Amazon has agreed to lease three office buildings in Crystal City during the first phase of its headquarters build-out, including 1770 Crystal Drive, which hovers over a significant portion of the Underground, and 1800 South Bell St., Synetic Theater’s building. At this point, Amazon has yet to disclose specifics around its lease, but JBG Smith plans to spend $80M to renovate 1770 Crystal Drive and spend $10M to renovate 1800 South Bell.

On the ground, JBG Smith plans to develop a 130K SF retail and theater project toward the end of this year. The development will include a four-story retail building, anchored by an Alamo Drafthouse Cinema, as well as the addition of a grocery store at 1550 Crystal Drive. 

“One of the issues historically has been that there have not been enough spaces on the street level to accommodate some of [the Underground’s businesses],” Kelly told Bisnow in December. “That’s one of the nice things that all of these new buildings we are planning will do.
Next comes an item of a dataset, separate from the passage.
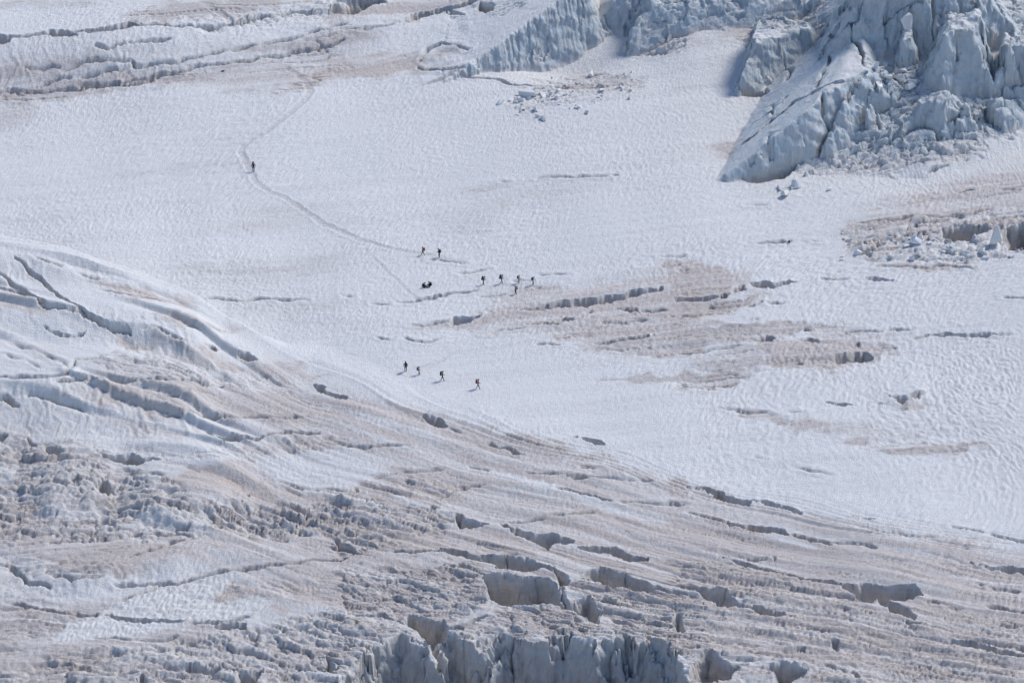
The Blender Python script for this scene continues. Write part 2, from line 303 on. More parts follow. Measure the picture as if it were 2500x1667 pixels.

They give us a lot of square footage we can lease to successful concepts and to concepts that add to the sense of place and the vibrancy of the streetscape and the neighborhood.”

In addition to the new retail project, JBG Smith is planning to build a 750-plus unit apartment building at 1900 Crystal Drive, in between the two entrances to the Crystal City Shops.

“There will be, inevitably, some retailers who are in the Underground currently who will want to move to some of those street-level spaces,” Kelly said. “We can’t tell you exactly who those are and which ones those will be just yet, but we do expect some of that to happen.”

If there is a universal feeling among workers in the Underground, it is one of confusion. It remains unclear which tenants are leaving temporarily while awaiting renovations — such as Potbelly’s, where a manager assured customers they would return once renovations in their wing were completed — and which tenants are gone for good. 

Smith hopes Amazon and JBG Smith will be kind to the tenants still remaining in the Underground. 

“Amazon can do some really good things,” he said. “It can add variety, it will decrease or eliminate the vacancy in Crystal City. I hope there will be a good mixture of large and small, but with as few people as possible being hurt by it.

“I just hope they don’t price people out of the market. I would hate to see those people being priced out, or having their businesses flattened. It would be against what my family believes in. There’s nothing wrong with progress — but it shouldn’t hurt people. It should help people.”